=== Task prompt ===
Quote precisely the run of lines opening with the line containing "m = MB(); m.box(1.3, 11.2, -.84, -.80, 8.6, 10.9);" and closing with the line containing "m = MB(); m.box(a, b, -.32, -.28, 12.4, 13.8);", and nothing else.

=== Extracted records ===

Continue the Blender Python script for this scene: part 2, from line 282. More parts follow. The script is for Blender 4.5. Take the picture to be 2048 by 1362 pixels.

...

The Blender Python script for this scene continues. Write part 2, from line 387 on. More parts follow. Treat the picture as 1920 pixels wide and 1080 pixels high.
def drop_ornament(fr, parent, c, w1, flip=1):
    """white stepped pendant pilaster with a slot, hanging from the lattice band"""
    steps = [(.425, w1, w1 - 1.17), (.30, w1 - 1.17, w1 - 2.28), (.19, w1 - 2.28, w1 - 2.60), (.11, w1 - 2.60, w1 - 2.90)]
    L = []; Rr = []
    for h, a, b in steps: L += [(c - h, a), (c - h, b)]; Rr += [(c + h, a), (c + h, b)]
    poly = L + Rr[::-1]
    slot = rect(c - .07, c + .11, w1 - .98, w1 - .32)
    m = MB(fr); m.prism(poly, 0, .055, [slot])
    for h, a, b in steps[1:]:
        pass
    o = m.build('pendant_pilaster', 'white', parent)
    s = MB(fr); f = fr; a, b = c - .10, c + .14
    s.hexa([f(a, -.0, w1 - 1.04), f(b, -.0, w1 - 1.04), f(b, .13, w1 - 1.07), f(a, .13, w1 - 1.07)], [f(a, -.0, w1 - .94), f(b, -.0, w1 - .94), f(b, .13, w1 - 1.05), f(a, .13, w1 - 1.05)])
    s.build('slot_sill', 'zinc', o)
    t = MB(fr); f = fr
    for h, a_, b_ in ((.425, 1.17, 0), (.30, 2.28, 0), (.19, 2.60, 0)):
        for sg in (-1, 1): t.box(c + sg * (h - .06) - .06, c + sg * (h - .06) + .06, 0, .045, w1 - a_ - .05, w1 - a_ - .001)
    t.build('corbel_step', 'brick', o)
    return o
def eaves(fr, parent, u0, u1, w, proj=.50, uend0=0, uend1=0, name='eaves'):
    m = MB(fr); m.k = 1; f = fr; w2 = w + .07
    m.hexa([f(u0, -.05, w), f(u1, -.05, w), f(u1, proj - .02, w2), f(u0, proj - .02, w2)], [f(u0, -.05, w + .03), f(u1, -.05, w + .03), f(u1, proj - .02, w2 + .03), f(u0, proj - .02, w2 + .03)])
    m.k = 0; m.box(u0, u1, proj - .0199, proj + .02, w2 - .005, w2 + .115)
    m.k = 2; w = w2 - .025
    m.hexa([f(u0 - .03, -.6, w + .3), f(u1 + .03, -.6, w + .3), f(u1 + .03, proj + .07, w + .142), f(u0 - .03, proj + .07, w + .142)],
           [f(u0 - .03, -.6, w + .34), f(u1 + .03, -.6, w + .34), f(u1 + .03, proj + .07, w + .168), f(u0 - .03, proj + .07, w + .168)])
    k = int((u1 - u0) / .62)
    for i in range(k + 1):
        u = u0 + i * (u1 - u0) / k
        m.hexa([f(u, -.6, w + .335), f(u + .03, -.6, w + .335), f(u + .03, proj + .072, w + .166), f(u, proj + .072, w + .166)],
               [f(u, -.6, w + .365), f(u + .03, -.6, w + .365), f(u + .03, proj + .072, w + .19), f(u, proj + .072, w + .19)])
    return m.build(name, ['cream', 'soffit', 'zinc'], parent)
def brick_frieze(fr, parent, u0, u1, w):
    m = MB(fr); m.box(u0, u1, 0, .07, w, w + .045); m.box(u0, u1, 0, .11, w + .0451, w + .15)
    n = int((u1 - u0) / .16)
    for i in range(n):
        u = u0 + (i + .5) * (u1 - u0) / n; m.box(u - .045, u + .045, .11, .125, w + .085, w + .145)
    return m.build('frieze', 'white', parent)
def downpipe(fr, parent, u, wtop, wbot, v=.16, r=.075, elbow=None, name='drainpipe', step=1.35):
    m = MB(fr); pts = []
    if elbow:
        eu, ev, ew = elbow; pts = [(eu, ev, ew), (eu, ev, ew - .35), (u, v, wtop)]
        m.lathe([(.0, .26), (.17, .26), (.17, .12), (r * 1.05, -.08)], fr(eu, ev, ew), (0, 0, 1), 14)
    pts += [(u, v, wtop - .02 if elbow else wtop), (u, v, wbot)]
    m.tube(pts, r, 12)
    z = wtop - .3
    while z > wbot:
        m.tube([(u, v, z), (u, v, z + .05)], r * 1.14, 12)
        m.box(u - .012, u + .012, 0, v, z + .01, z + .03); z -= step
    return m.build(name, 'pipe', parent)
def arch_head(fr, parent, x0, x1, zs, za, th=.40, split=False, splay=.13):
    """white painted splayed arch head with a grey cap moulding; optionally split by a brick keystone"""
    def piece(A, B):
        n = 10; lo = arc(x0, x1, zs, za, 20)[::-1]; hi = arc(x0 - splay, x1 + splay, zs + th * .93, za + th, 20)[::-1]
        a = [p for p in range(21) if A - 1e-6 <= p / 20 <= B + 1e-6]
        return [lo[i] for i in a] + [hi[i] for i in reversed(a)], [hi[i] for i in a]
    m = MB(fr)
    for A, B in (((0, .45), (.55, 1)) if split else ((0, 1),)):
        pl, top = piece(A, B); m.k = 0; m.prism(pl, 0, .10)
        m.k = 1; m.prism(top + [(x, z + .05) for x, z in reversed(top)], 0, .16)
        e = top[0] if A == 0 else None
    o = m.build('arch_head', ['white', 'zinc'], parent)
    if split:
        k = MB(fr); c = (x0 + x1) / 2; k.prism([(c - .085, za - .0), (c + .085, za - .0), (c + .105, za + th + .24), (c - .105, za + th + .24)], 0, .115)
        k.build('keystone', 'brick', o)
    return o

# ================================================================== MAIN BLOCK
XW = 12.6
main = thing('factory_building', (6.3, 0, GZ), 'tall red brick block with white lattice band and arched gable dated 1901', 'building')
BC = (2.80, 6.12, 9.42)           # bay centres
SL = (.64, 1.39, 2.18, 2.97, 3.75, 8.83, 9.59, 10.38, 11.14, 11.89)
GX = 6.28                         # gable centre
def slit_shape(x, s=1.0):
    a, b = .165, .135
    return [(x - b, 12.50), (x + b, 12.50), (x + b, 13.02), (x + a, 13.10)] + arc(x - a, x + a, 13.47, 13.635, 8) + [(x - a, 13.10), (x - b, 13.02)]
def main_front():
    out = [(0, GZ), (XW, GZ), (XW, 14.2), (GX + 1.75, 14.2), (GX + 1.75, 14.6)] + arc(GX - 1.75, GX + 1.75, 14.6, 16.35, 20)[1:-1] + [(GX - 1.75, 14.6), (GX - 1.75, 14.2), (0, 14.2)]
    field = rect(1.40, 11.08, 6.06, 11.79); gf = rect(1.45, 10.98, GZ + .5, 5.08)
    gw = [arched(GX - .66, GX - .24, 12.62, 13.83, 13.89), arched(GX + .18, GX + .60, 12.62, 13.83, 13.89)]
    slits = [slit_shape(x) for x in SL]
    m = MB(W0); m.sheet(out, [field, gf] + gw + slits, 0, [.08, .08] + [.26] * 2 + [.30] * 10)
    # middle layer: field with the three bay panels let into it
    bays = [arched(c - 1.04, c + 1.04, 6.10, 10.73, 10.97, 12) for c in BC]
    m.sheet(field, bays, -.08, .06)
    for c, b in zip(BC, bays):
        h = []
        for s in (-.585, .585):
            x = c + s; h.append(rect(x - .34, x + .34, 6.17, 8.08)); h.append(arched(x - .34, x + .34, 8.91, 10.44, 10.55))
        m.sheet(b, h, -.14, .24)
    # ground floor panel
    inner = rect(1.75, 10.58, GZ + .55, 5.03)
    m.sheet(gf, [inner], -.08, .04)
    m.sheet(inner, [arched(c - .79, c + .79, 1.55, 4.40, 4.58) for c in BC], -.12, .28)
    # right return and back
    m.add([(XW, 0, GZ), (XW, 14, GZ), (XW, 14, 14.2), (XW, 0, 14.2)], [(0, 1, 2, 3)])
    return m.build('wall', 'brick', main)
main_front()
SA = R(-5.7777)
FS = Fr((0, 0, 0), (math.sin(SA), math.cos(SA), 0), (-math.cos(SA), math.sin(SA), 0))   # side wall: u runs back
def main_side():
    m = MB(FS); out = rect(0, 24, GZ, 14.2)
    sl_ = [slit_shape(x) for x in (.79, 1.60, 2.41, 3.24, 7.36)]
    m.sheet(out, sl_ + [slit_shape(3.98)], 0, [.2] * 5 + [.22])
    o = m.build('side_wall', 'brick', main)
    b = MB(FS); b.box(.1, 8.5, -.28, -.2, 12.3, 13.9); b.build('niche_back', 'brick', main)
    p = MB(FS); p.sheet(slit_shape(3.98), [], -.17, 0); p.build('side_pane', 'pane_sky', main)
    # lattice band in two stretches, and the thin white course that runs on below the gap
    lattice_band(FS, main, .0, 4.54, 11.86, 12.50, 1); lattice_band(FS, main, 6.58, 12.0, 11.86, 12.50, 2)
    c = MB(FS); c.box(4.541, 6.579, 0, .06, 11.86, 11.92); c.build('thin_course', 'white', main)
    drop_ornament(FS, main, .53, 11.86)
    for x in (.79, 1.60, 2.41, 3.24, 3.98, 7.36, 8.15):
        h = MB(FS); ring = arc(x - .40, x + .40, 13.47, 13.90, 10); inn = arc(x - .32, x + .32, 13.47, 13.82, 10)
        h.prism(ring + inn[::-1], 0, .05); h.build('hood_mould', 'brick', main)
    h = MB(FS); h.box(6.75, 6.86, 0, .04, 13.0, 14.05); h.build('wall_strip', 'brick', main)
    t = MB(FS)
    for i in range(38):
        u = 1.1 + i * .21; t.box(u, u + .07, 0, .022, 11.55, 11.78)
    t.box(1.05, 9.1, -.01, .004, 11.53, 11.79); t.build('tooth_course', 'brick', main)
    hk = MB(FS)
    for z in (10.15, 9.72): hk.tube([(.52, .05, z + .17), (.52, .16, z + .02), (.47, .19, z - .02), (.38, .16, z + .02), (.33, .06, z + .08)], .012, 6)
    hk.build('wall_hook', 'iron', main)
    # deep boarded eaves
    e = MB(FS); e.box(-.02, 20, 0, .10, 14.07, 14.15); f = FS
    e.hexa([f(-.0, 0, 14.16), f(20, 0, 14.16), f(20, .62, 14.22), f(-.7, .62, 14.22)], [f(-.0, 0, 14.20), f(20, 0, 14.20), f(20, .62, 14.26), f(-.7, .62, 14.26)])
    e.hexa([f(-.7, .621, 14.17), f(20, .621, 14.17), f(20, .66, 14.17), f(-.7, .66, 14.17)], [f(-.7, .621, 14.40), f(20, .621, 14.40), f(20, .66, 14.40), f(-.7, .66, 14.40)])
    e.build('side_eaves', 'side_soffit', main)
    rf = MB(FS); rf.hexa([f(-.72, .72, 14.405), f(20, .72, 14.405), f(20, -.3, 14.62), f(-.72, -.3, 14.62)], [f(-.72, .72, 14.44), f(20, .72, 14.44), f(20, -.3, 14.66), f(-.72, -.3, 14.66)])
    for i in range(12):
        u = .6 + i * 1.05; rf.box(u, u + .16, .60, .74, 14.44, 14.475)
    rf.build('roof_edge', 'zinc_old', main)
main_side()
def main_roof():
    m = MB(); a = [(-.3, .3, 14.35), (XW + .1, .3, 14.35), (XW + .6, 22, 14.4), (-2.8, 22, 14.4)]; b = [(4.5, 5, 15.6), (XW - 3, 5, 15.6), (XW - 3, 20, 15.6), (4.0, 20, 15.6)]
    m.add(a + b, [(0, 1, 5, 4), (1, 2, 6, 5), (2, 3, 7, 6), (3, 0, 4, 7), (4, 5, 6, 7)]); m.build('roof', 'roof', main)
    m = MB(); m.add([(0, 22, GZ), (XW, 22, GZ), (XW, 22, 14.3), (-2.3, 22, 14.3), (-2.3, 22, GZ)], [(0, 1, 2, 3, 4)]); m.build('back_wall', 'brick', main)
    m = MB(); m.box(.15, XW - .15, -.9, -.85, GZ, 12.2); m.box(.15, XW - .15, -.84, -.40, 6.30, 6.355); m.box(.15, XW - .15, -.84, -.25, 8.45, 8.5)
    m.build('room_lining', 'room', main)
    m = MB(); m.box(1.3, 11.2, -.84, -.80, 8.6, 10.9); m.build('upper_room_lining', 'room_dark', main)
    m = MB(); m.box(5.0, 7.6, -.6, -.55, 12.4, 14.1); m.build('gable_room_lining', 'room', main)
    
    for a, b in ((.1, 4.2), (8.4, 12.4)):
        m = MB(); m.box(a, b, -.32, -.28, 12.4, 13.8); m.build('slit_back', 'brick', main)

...

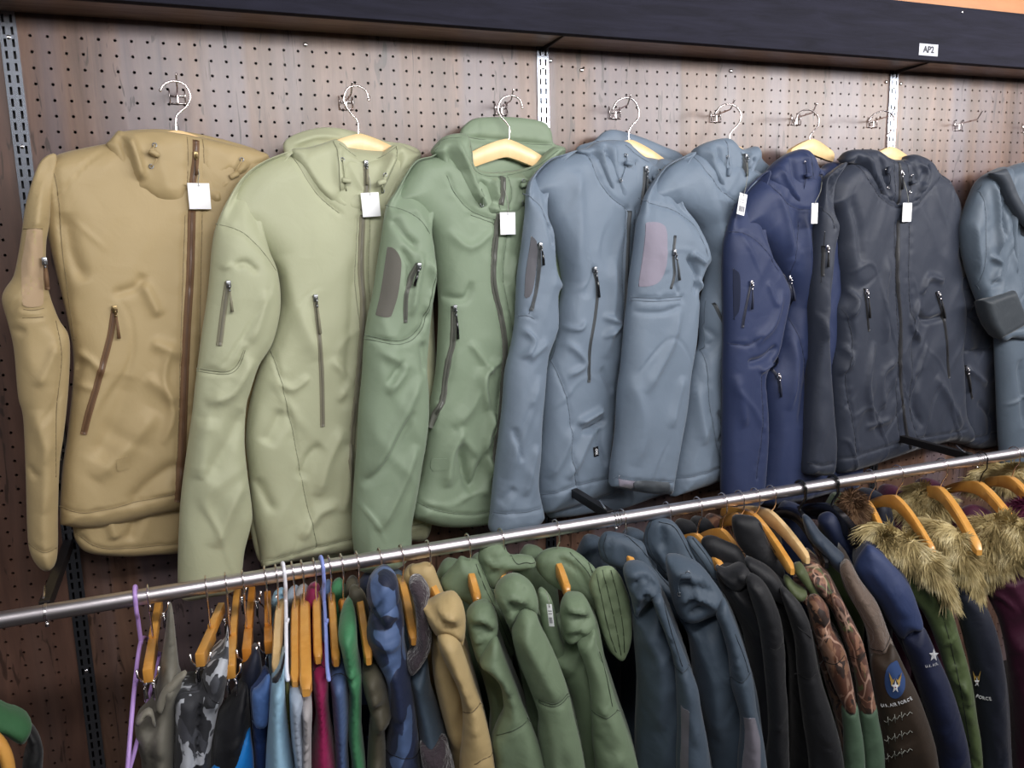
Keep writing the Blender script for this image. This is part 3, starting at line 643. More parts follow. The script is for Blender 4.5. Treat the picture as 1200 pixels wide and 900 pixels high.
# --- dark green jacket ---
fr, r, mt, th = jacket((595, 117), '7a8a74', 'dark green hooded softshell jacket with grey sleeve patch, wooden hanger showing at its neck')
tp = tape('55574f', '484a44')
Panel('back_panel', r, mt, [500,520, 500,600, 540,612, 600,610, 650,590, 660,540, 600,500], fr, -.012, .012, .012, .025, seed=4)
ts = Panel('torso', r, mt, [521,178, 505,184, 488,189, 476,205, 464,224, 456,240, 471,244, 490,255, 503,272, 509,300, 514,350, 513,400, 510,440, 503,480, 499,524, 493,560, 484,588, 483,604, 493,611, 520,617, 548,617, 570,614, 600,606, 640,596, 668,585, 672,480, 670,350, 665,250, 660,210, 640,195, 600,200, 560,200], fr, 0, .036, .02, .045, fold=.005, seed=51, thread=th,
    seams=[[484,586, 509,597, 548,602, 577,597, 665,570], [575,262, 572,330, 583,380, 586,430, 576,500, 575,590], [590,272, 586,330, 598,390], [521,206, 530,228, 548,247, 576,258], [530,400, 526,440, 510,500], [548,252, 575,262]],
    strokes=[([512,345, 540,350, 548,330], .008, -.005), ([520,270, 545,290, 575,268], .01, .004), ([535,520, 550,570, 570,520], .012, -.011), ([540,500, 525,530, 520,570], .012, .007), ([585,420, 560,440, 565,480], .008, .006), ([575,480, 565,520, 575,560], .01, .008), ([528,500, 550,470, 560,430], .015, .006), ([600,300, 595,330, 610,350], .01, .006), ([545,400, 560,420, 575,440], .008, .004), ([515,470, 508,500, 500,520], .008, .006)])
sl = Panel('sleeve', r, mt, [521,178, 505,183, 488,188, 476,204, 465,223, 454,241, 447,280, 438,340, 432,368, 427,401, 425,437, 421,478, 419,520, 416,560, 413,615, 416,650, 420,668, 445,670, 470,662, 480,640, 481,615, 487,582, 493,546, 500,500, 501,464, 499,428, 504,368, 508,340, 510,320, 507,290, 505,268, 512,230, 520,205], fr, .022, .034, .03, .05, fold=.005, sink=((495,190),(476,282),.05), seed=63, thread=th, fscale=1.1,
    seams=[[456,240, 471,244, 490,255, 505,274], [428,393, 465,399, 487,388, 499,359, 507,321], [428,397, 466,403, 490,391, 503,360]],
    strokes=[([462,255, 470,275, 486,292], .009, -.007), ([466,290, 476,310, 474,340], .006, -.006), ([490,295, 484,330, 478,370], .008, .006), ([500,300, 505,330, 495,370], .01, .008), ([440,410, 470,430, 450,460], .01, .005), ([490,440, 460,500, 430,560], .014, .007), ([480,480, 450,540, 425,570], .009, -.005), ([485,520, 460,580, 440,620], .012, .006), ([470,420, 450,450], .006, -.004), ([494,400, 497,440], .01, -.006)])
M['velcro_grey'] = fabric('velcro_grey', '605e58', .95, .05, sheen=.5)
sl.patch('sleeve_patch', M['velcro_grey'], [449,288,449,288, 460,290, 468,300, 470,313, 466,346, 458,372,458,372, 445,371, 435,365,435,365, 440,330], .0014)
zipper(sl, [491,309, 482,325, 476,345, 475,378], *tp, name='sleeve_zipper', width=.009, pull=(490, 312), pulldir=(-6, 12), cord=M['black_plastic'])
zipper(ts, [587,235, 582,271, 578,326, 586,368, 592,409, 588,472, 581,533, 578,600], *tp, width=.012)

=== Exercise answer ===
    m = MB(); m.box(1.3, 11.2, -.84, -.80, 8.6, 10.9); m.build('upper_room_lining', 'room_dark', main)
    m = MB(); m.box(5.0, 7.6, -.6, -.55, 12.4, 14.1); m.build('gable_room_lining', 'room', main)
    
    for a, b in ((.1, 4.2), (8.4, 12.4)):
        m = MB(); m.box(a, b, -.32, -.28, 12.4, 13.8); m.build('slit_back', 'brick', main)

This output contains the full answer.